In October, Moviment Graffitti presented a document containing 134 proposals detailing the changes needed, following a year of consultation with lawyers, architects, organisations, farmers and residents. Callus says all proposals are legally achievable. “Our request for a meeting with the Prime Minister and the concerned ministers to discuss the proposals were totally ignored,” he said.

Besides the need for specific policy changes, Callus called for a radically different policy approach arguing that so far, policies have been drafted from the developers’ perspective rather than from the perspective of the common good and quality of life.

“For instance, policies should establish the maximum volume of development allowed rather than the right to build the whole volume. If a policy states that up to six storeys can be allowed in a particular area, this should not give the developer an automatic right to a six-storey building. Six storeys would only constitute the limit that cannot be exceeded, but authorities might impose an obligation to build less than that amount if the context so requires.”

He also lambasts the planning and environment authorities as a “disgrace.”

“Decisions are more often than not determined by business and political interests behind the scenes. Institutional reform needs to take place, such as the way in which PA and ERA board members are appointed, if we are to stop the fast-paced destruction of our natural, agricultural and urban spaces.”
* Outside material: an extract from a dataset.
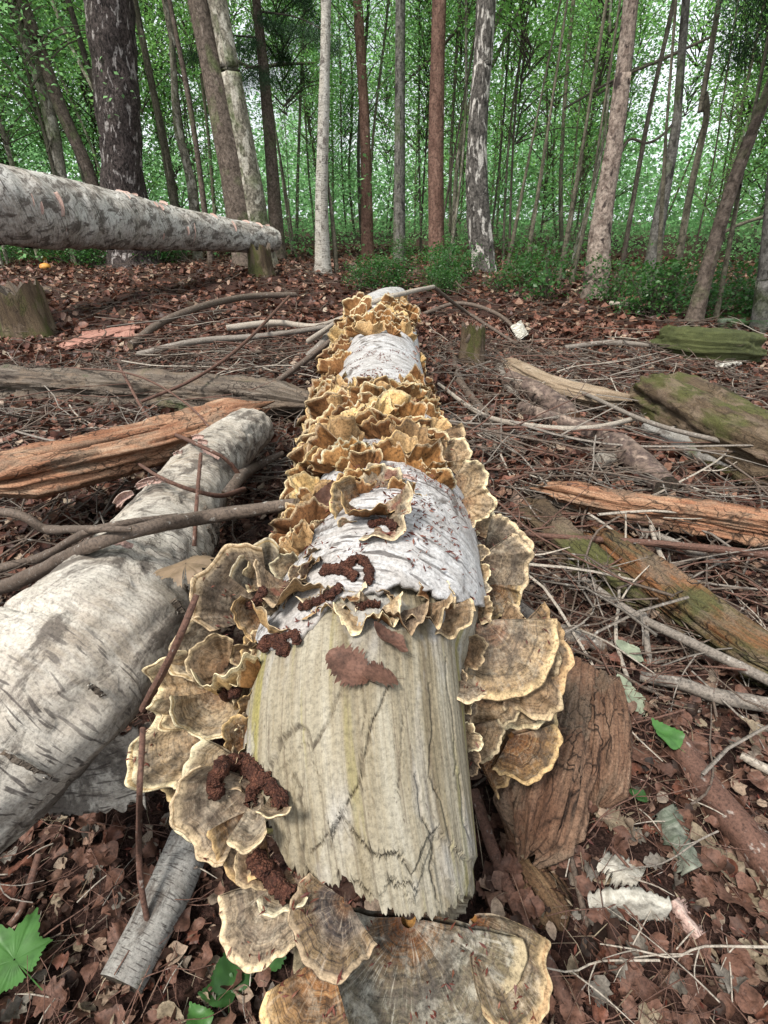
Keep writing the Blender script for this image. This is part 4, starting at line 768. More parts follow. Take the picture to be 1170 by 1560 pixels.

And while policy changes are important for environmentalist Claire Bonello, the crux of the matter lies in appointing the right people in decision-making boards. “Doing away with the so-called Flexibility Policy, the Hotels Height Adjustment Limitation Policy and amending the Rural Policy sensibly might be a way to start. But ultimately, laws are implemented by people. Unless those people are free from conflicts of interest and well-intentioned, legislative change will merely be an academic exercise.”